Wild Strawberries is far less allegorical and has a modern setting – yet the themes are strikingly similar.  But let’s talk about form for a moment – I was very surprised by the form the stage directions took, written essentially as monologue by the protagonist, Isak.  I’m eager to see how these are treated in the film – as narration, I would think, but are all of them narrated? – but in any case, Isak’s monologues from the first are very revealing.

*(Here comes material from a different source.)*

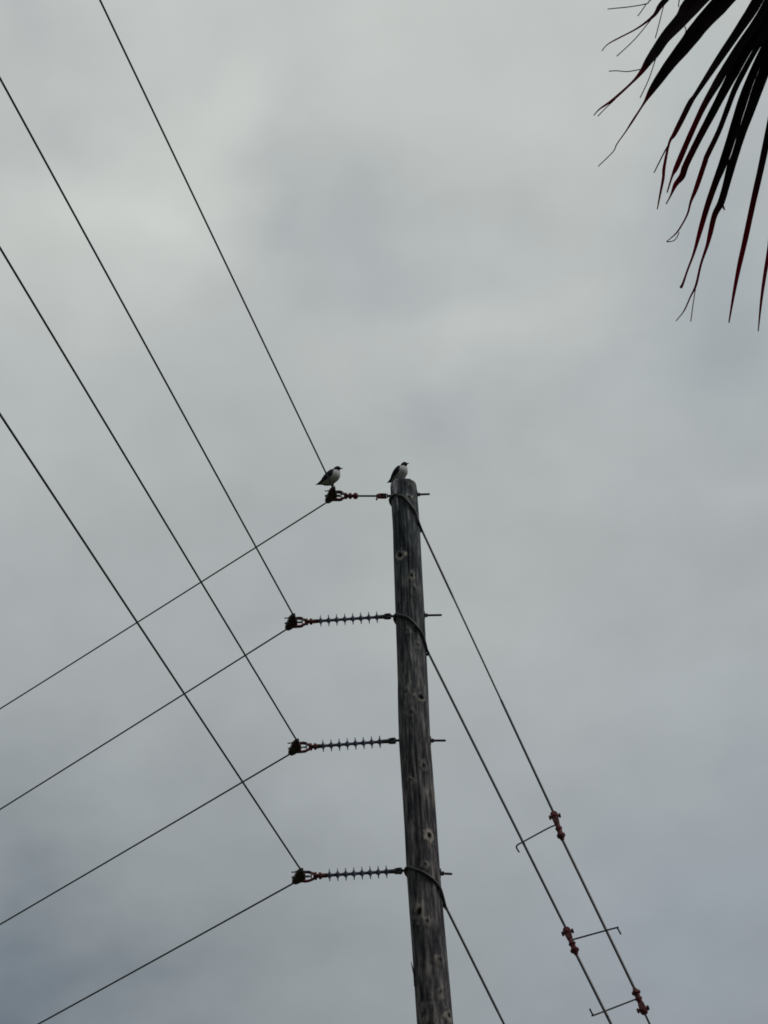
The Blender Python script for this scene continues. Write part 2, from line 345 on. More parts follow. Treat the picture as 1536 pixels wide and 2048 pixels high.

He states from the first that he has nothing to hide from himself, and that if called upon to evaluate himself, he “would do so without shame or concern for [his] reputation.”  From this we imagine Isak to be a very self-aware main character, yet even as his first monologue continues, we have reason to doubt the accuracy of his non-regretful self-evaluation.  As the play unfolds, it becomes clear that at its center is an old man close to the end of life, who is forced by the discovery of his own loneliness to evaluate himself again, to see his past action and consider its effects – on others and on himself.  Again here, Bergman persistently makes use of the contrast between introspective old age and giddy youth – and further explores the ways in which one casts light on the other.  I found this script to be deeply appealing, bare-faced in its truthfulness, and yet still allowing hope to spring out of the hopelessness of life’s alienations.  It’s something that Bergman does so beautifully – and again I am eager to get hold of the film.

Having put off for so long almost any exposure to Bergman’s work, reading his screenplays is a really strange first foray – yet I’m very glad that I dove in this way.